09.10.25
By: Neumo Team
Here’s what to know about applying traditional licensing models to remote sellers in the wake of the landmark South Dakota v. Wayfair case.
More than 2.7 million e-commerce businesses are estimated to be operating in the United States. With quick access to how-to guides and easy-to-follow programs for starting online businesses, and many individuals looking for ways to supplement their income, the number of e-commerce businesses is expected to increase exponentially over the next several years.
This exciting new frontier of e-commerce has presented a multitude of challenges and opportunities, not only for businesses but also for local governments looking to regulate and tax commercial activities. In recent years, questions have been swirling around the legitimacy of applying traditional tax and licensing models to remote sellers, particularly in the wake of the landmark South Dakota v. Wayfair case.
For local governments, it will become critical to have an answer ready on whether remote sellers operating in your jurisdiction are required to obtain a business license.
Here’s what to know about the economic vs. physical nexus debate and what your agency may want to consider.
First, it’s important to understand how the word nexus is defined. “Nexus” refers to the connection between a seller and a local jurisdiction that obligates the seller to collect and pay sales tax. There are two primary forms of nexus: physical and economic.
Physical nexus arises when a business has a tangible presence in a state, like a brick-and-mortar store, while economic nexus is related to the revenue earned or the number of transactions in a state.
While it was once fairly straightforward, the sharp rise of e-commerce and social media businesses over the last 15 years has muddied the waters over which nexus an online business falls under. In 2018, the debate finally reached the Supreme Court in a landmark case.
In 2018, the Supreme Court ruled on a case that provided more clarity on the physical vs. economic nexus debate. The South Dakota v. Wayfair case established that states could mandate out-of-state sellers to collect and remit sales taxes, even without a physical presence in the state.
This case introduced a renewed debate on whether states could or should impose local business license requirements on remote sellers solely based on economic nexus.
However, the legalization of requiring remote sellers to adhere to local business license mandates based only on economic nexus still poses significant legal and ethical considerations.

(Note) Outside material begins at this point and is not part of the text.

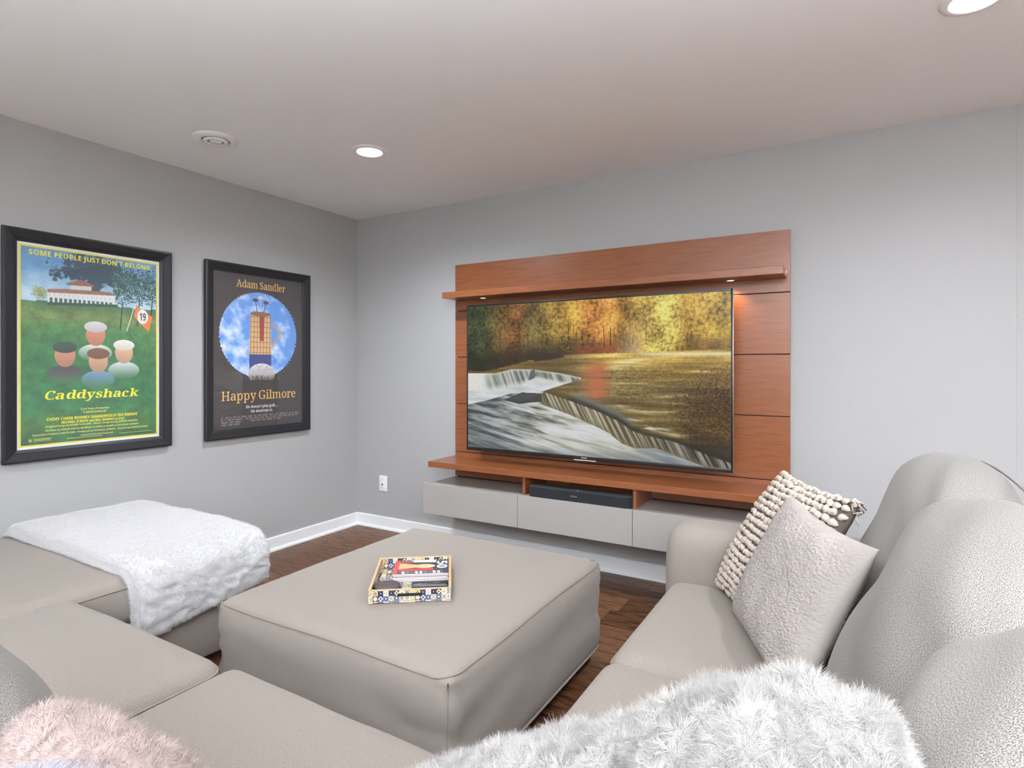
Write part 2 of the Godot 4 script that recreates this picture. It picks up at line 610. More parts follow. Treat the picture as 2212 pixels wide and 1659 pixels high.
func build_soundbar() -> void:
	var t := thing("soundbar", "long black soundbar between the two wood dividers under the television", "soundbar", Vector3(2.078, 0.487, 0.325))
	var prof := rect_loop(0.318, 0.046, 0.04, 0.0, 8)
	part("body", loop_prism(prof, 0.002, 0.064), M.cloth_black, t)
	part("top_plate", loop_prism(prof, 0.0641, 0.068), mat(s8(58, 58, 62), 0.5), t)
	letters("SONOS", t, mat(s8(120, 120, 124), 0.5), 0.042, 0.008, Vector3(-0.015, 0.037, 0.0463), false, true, "maker_lettering")
	part("status_light", lathe(PackedVector2Array([Vector2(0.0, 0.0012), Vector2(0.0025, 0.001), Vector2(0.003, 0.0)]), 12), glow(Color(1, 1, 1), 0.6), t, Vector3(0, 0.068, 0.02))
	var starts := [[2.0, 1.99], [2.09, 2.078], [2.15, 2.12]]
	for k in 3:
		var c := PackedVector3Array()
		var a := Vector3(starts[k][0], 0.593, 0.16 + 0.03 * k)
		var b := Vector3(starts[k][1], 0.50, 0.23)
		for i in 9:
			var s := i / 8.0
			c.append(a.lerp(b, s) + Vector3(0.02 * sin(s * PI) * (k - 1), 0, 0.03 * sin(s * PI)))
		var o := part("cable", tube(c, 0.003, 6), mat(s8(62, 60, 60), 0.35), self)
		number(o, "cable")
		tag(o, ["thin dark cable behind the soundbar, first from the left divider", "thin dark cable behind the soundbar, middle of the three", "thin dark cable behind the soundbar, slanting one nearest the right divider"][k], "cable", "cables behind the soundbar")


# an upright prism over a closed flat loop
func loop_prism(loop: PackedVector3Array, y0: float, y1: float) -> ArrayMesh:
	var st := SurfaceTool.new()
	st.begin(Mesh.PRIMITIVE_TRIANGLES)
	var n := loop.size()
	var up := Vector3.UP
	for i in n:
		var a := loop[i]
		var b := loop[(i + 1) % n]
		st.set_smooth_group(1)
		quad(st, a + up * y1, b + up * y1, b + up * y0, a + up * y0)
		st.set_smooth_group(-1)
		for p in [up * y1, a + up * y1, b + up * y1, up * y0, b + up * y0, a + up * y0]:
			st.add_vertex(p)
	st.generate_normals()
	return st.commit()


# ------------------------------------------------------------------ pictures (flat print and the screen)
class Canvas:
	var w: int
	var h: int
	var im: Image

	func _init(w_: int, h_: int, data: PackedByteArray):
		w = w_
		h = h_
		im = Image.create_from_data(w, h, false, Image.FORMAT_RGB8, data)

	func poly(pts: Array, c: Color) -> void:   # points in 0..1
		var ys := []
		for p in pts:
			ys.append(p.y * h)
		for y in range(maxi(0, int(ys.min())), mini(h, int(ys.max()) + 1)):
			var xs := []
			for i in pts.size():
				var a: Vector2 = pts[i] * Vector2(w, h)
				var b: Vector2 = pts[(i + 1) % pts.size()] * Vector2(w, h)
				if (a.y <= y + 0.5) != (b.y <= y + 0.5):
					xs.append(a.x + (b.x - a.x) * (y + 0.5 - a.y) / (b.y - a.y))
			xs.sort()
			for k in range(0, xs.size() - 1, 2):
				im.fill_rect(Rect2i(int(xs[k] + 0.5), y, int(xs[k + 1] + 0.5) - int(xs[k] + 0.5), 1), c)

	func oval(cx: float, cy: float, rx: float, ry: float, c: Color, c2 := Color(0, 0, 0, 0)) -> void:
		for y in range(maxi(0, int((cy - ry) * h)), mini(h, int((cy + ry) * h) + 1)):
			var t := (float(y) + 0.5 - cy * h) / (ry * h)
			if absf(t) < 1.0:
				var half := sqrt(1.0 - t * t) * rx * w
				var x := int(cx * w - half + 0.5)
				im.fill_rect(Rect2i(x, y, maxi(1, int(cx * w + half + 0.5) - x), 1), c if c2.a == 0.0 else c.lerp(c2, t * 0.5 + 0.5))

	func line(a: Vector2, b: Vector2, wide: int, c: Color) -> void:
		var n := int(maxf(absf(b.x - a.x) * w, absf(b.y - a.y) * h)) + 1
		for i in n + 1:
			var p := a.lerp(b, float(i) / n)
			im.fill_rect(Rect2i(int(p.x * w) - wide / 2, int(p.y * h) - wide / 2, wide, wide), c)


func field(n: FastNoiseLite, w: int, h: int) -> PackedByteArray:
	return n.get_image(w, h, false, false, false).get_data()   # 128 is the middle


func band(x: float, a: float, b: float) -> float:
	return smoothstep(a, b, x)


func along(keys: Array, x: float) -> Color:
	for k in keys.size() - 1:
		if x <= keys[k + 1][0]:
			var c: Color = keys[k][1]
			return c.lerp(keys[k + 1][1], clampf((x - keys[k][0]) / (keys[k + 1][0] - keys[k][0]), 0, 1))
	return keys[keys.size() - 1][1]


func curve(keys: Array, x: float) -> float:
	for k in keys.size() - 1:
		if x <= keys[k + 1].x:
			return lerpf(keys[k].y, keys[k + 1].y, clampf((x - keys[k].x) / (keys[k + 1].x - keys[k].x), 0, 1))
	return keys[keys.size() - 1].y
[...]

The Wayfair case primarily focused on sales tax collection, leaving the intricacies of business licensing largely unanswered.
Thus, states and local jurisdictions remain in muddied waters, dealing with the implications of imposing local business licenses on entities operating in a virtual space.
A primary benefit of requiring remote sellers to obtain business licenses is that local governments can provide a level playing field for anyone operating in their jurisdiction. It guarantees that remote sellers benefitting from the state’s infrastructure and market contribute directly by obtaining business licenses and adhering to local regulations and standards.
On the flip side, this requirement could quickly become an undue burden on remote sellers. Economic growth could be stifled, as the administrative and financial hurdles of obtaining a license in every jurisdiction where a remote seller has an economic nexus could be overwhelming. This is especially true for smaller businesses that lack the resources and time to get multiple business licenses.
There are a few ways that requirements to obtain business licenses based on economic nexus could significantly alter remote sellers’ operational landscape. Obtaining business licenses in multiple jurisdictions can lead to a complex and fragmented compliance landscape, impacting business operations and necessitating additional resources for adherence to varied regulations.
Local governments need to clarify compliance early and have a system in place to help remote sellers remain compliant.
Additionally, the financial implications of securing and maintaining multiple business licenses can be substantial, potentially impacting the profitability of small and medium-sized enterprises. The operational adjustments needed to comply with varied licensing requirements across states can influence business strategies, product offerings, and market presence.
Local governments need to have a streamlined process for remote sellers to secure and renew business licenses if they want to encourage economic growth.
In light of the ongoing debates, it becomes imperative for local governments to revisit and rethink licensing models, ensuring they are equitable and adaptable to the evolving legal landscape. Striking a balance between maintaining regulatory standards and fostering economic growth will play a factor in the long run in the economic success of a jurisdiction. Should your agency decide to require business licenses for remote sellers, it is essential to have a solid communication plan in place about the new requirement to support compliance.
As e-commerce continues to evolve, states and local governments need to embrace a decision that works for both the jurisdiction and the remote seller. Your agency must find the right balance between safeguarding local interests and fostering an environment that’s conducive to remote sellers.
The discussions around economic vs. physical nexus and the subsequent requirements for remote sellers to obtain business licenses are far from over. The Wayfair case opened Pandora’s box of legal, ethical, and operational questions that are still being navigated. When it comes to requiring remote sellers to obtain a business license, what will your agency decide?